╭─ Task inputs

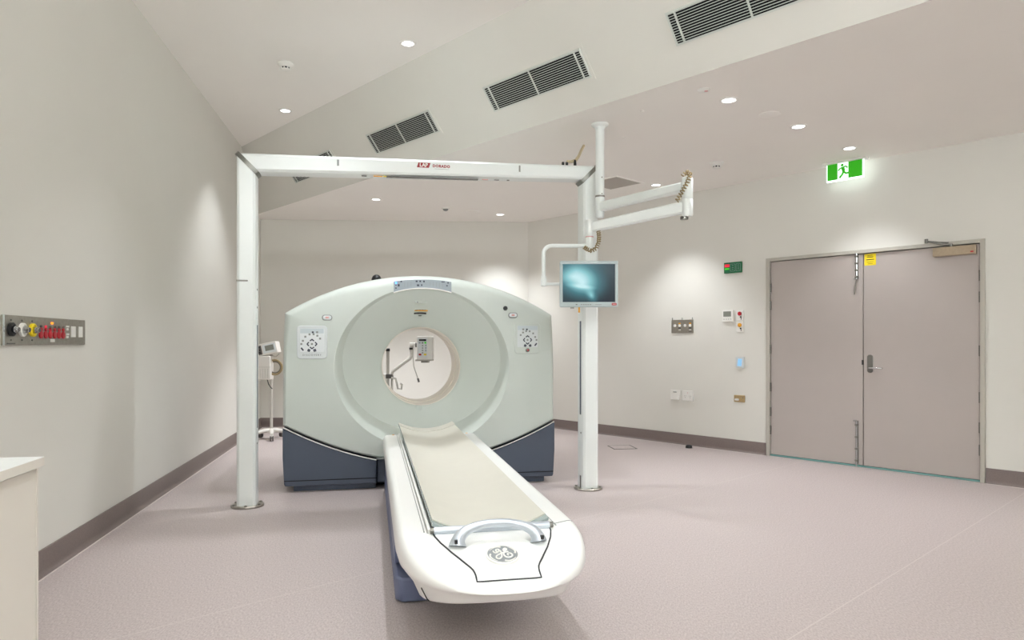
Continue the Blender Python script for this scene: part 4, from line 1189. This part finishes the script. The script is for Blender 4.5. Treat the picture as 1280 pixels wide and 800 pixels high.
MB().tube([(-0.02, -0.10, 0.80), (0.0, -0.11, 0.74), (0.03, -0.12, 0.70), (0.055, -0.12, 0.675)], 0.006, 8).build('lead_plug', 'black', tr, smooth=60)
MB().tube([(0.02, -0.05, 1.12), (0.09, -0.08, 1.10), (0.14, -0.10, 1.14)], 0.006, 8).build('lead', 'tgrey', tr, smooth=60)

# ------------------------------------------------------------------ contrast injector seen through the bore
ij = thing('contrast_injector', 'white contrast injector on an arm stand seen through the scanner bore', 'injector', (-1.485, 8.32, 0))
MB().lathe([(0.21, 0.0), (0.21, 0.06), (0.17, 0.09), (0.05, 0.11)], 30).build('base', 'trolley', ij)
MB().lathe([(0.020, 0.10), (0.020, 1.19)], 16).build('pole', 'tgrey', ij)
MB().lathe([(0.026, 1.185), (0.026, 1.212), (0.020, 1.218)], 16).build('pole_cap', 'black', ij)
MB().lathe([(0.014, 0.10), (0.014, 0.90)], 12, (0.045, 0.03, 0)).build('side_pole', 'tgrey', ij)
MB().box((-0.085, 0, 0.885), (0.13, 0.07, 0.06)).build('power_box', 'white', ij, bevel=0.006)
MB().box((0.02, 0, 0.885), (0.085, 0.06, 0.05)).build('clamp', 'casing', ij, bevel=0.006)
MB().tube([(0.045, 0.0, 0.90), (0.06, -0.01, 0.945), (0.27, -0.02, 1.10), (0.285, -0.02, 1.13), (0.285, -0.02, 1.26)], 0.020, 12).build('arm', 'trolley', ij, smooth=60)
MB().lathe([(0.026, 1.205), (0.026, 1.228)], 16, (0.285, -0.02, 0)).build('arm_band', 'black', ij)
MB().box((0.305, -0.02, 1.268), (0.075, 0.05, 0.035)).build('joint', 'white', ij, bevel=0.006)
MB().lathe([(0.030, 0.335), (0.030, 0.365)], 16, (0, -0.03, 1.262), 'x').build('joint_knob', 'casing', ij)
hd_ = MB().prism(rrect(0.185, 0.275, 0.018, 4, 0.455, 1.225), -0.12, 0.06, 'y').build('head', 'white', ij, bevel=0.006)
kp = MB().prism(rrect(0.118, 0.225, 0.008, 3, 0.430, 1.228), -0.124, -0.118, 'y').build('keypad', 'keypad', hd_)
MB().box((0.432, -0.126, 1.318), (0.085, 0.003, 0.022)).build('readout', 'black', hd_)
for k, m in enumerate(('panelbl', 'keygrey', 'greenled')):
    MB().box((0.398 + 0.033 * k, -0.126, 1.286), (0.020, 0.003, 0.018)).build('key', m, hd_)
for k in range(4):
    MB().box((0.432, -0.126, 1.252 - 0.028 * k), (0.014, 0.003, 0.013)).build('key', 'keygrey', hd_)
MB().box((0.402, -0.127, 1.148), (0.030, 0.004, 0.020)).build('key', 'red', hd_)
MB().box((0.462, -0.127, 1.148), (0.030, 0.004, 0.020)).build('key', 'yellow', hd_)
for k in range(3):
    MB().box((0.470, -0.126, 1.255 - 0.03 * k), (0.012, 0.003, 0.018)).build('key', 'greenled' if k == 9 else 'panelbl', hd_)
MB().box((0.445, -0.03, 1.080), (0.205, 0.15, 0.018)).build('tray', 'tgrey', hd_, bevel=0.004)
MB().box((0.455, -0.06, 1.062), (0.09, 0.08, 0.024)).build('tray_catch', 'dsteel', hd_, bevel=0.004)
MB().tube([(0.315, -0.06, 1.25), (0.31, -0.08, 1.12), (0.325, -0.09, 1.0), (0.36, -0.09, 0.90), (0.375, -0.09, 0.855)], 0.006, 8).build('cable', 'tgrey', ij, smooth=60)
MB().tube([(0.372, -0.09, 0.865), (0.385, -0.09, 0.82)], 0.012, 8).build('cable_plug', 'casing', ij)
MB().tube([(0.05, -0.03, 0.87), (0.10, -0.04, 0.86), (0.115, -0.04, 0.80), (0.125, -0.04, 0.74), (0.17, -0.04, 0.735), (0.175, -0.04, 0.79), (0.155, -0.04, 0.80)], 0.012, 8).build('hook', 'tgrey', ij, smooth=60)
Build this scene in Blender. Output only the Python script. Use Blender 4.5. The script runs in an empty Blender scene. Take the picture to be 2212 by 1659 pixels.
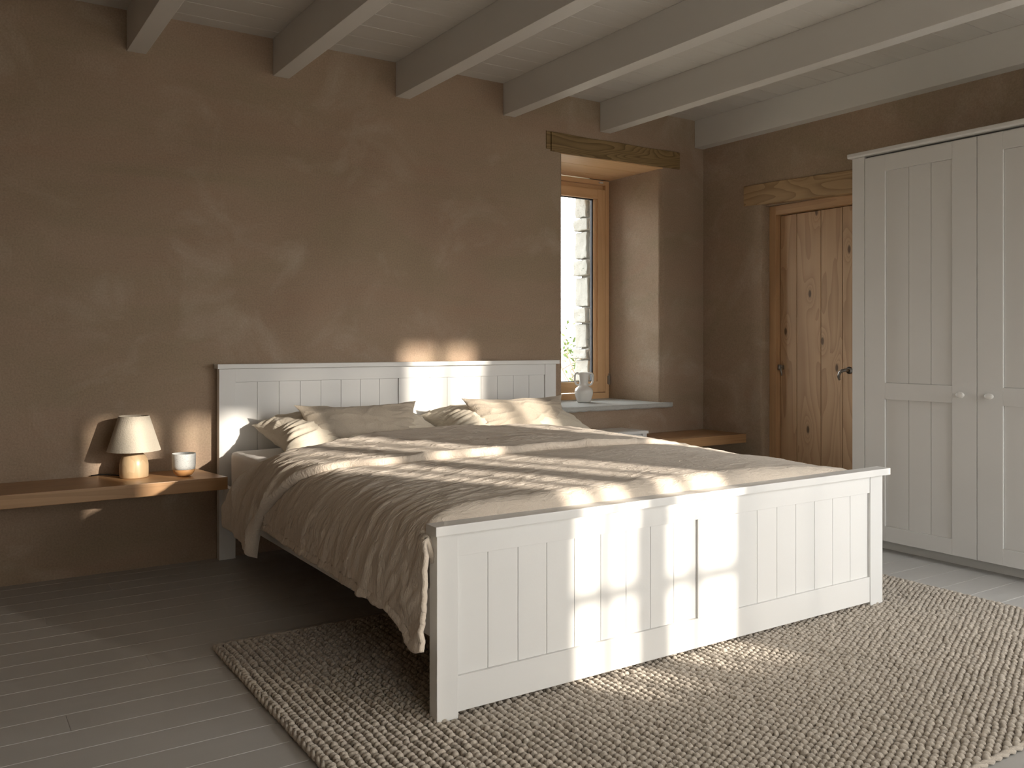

╰─

> **Written request**:
Take the records above from their first line through the line with "8).build('lead', 'tgrey', tr, smooth=60)" and set those lines down word for word, minus the pictures.

> **Reply to the task**:
Continue the Blender Python script for this scene: part 4, from line 1189. This part finishes the script. The script is for Blender 4.5. Treat the picture as 1280 pixels wide and 800 pixels high.
MB().tube([(-0.02, -0.10, 0.80), (0.0, -0.11, 0.74), (0.03, -0.12, 0.70), (0.055, -0.12, 0.675)], 0.006, 8).build('lead_plug', 'black', tr, smooth=60)
MB().tube([(0.02, -0.05, 1.12), (0.09, -0.08, 1.10), (0.14, -0.10, 1.14)], 0.006, 8).build('lead', 'tgrey', tr, smooth=60)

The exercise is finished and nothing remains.